Vous vous êtes déclaré hostile au plan élaboré par l'Américain Vance et l'Anglais Owen et discuté par les Nations unies.
Kresevljakovic - Nous sommes favorables à toute initiative diplomatique: tout traité vaut mieux qu'une guerre. Mais chaque solution négociée doit reposer sur un principe ferme qui ne peut récompenser l'agresseur. La division de la Bosnie en zones ethniquement homogènes rencontre la volonté de Belgrade, qui veut en d'autres termes que tous les Serbes vivent au sein d'un même Etat. Cette théorie est à la base de la purification ethnique.

Avez-vous proposé des solutions alternatives?
Kresevljakovic - Les formuler officiellement est le devoir de la Bosnie. Pour ma part, je vois deux principes fondamentaux: assurer l'égalité entre les trois peuples (musulman, serbe et croate) qui habitent la Bosnie-Herzégovine -il ne faut pas les enfermer dans des enclaves ethniques-; garantir par des contrôles internationaux importants le respect du droit à l'égalité, avec comme garantie, garantie véritable que toute violation sera punie.

La Bosnie-Herzégovine représente une espèce d'île en Europe où cohabitent différentes ethnies et religions (musulmane, catholique et orthodoxe). Est-ce la fin de cette tolérance? Y a-t-il un risque de flambée du fondamentalisme islamique?
Kresevljakovic - Encore une fois, cela dépend de l'Europe.

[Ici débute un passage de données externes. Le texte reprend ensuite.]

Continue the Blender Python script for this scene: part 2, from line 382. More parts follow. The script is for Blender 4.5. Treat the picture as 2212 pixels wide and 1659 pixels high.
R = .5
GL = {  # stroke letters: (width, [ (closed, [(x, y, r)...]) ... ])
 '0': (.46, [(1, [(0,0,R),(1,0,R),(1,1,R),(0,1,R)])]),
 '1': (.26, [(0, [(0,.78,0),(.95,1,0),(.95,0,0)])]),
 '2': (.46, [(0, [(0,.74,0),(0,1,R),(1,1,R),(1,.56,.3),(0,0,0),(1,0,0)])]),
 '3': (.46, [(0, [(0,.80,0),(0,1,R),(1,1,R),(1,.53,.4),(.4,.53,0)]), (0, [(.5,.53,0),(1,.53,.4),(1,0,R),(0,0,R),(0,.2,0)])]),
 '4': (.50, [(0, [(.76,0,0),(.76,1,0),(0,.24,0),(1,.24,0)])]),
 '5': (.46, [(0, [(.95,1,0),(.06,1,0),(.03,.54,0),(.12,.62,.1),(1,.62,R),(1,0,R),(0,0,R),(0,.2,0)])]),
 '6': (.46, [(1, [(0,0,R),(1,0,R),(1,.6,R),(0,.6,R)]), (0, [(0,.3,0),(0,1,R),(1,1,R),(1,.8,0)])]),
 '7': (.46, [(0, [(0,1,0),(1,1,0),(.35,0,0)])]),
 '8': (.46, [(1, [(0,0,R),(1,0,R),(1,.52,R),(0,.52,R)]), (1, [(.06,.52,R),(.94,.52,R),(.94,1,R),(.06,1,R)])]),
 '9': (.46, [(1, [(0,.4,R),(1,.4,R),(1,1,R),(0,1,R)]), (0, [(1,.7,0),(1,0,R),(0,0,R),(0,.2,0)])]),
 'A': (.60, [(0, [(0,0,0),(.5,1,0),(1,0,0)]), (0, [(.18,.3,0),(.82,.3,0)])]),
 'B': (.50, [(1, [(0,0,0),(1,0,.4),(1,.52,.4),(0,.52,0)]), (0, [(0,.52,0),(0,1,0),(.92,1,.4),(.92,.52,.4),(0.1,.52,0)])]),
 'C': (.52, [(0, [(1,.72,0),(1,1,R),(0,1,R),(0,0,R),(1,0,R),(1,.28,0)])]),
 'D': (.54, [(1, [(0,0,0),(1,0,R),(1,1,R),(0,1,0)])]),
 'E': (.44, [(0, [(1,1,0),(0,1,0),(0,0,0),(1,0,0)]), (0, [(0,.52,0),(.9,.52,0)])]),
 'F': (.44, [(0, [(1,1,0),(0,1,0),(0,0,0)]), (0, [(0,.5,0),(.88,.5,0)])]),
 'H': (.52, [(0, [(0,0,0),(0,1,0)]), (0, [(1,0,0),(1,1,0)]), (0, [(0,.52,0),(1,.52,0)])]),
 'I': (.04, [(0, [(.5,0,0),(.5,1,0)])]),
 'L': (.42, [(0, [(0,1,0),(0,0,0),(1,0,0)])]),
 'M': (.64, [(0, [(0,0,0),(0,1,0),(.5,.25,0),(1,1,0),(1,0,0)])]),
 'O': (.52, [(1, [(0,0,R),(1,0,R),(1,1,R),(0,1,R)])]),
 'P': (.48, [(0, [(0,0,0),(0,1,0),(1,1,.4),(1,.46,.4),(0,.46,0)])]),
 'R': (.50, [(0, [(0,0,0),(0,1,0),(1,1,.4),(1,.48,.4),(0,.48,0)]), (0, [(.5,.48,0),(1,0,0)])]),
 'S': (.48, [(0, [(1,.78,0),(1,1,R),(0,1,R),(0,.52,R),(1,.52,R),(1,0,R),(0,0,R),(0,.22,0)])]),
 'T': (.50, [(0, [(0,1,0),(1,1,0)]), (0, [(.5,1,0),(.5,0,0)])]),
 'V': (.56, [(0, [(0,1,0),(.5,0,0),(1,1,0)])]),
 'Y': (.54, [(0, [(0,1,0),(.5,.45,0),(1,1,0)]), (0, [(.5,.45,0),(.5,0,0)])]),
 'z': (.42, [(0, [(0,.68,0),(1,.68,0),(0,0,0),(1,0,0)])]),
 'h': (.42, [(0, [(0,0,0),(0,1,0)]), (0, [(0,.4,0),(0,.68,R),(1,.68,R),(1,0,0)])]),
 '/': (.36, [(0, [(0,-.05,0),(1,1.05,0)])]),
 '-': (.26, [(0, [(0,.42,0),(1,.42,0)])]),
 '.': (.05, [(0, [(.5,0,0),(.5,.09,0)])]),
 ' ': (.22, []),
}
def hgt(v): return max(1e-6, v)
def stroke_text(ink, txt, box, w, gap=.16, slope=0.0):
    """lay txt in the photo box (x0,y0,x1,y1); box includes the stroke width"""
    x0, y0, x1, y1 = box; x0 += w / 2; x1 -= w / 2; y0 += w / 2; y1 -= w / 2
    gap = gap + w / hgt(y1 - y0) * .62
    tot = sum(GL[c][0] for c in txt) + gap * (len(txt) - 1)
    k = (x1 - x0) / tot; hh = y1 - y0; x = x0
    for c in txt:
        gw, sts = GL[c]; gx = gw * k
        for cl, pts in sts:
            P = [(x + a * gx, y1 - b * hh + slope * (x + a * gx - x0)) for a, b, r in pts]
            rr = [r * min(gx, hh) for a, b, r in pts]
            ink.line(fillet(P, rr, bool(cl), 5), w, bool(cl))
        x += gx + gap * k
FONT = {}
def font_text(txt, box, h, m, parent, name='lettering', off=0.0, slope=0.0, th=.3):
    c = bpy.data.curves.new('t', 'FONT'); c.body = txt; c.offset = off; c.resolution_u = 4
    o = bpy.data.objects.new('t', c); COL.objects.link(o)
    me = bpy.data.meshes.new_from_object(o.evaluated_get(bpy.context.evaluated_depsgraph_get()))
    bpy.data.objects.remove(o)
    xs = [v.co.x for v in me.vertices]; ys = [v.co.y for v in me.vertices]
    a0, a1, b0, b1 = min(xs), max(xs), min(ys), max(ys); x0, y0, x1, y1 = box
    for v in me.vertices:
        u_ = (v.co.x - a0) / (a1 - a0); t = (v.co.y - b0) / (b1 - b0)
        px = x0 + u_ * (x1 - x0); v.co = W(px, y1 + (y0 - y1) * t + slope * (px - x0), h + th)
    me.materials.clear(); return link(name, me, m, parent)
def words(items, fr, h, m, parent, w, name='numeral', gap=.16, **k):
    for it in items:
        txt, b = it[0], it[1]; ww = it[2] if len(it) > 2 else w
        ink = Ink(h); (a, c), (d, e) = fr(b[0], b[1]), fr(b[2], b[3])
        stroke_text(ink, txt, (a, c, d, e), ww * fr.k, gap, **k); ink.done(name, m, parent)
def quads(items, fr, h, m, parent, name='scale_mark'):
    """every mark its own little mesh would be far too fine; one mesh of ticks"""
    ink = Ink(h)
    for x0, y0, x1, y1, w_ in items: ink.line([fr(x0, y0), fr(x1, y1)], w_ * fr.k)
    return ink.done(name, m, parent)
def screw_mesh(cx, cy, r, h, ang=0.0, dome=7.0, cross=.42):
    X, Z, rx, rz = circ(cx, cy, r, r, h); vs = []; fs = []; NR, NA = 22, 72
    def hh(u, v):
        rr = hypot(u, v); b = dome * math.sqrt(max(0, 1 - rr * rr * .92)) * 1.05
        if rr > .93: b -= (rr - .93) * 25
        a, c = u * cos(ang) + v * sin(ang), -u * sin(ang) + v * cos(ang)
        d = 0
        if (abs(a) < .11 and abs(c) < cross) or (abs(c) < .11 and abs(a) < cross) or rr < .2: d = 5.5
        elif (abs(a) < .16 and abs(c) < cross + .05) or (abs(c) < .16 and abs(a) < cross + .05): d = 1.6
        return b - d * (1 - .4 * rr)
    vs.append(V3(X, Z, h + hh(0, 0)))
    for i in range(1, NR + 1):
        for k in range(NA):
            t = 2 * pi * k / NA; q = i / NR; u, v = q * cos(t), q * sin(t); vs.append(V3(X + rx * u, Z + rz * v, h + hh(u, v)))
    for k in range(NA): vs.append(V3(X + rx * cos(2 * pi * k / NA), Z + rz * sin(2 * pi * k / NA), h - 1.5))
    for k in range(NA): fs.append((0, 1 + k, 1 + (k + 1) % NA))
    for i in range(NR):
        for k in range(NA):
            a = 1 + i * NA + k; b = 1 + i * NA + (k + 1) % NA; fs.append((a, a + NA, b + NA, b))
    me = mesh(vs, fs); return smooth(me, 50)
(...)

Si elle persiste à se retrancher derrière une passivité face à la guerre et au désastre que subit notre pays, alors un même instinct de survie poussera le peuple bosniaque vers des choix extrémistes, fascistes, fondamentalistes... Pour ma part, je suis optimiste et je maintiens que la "spécificité" de la Bosnie pourra survivre.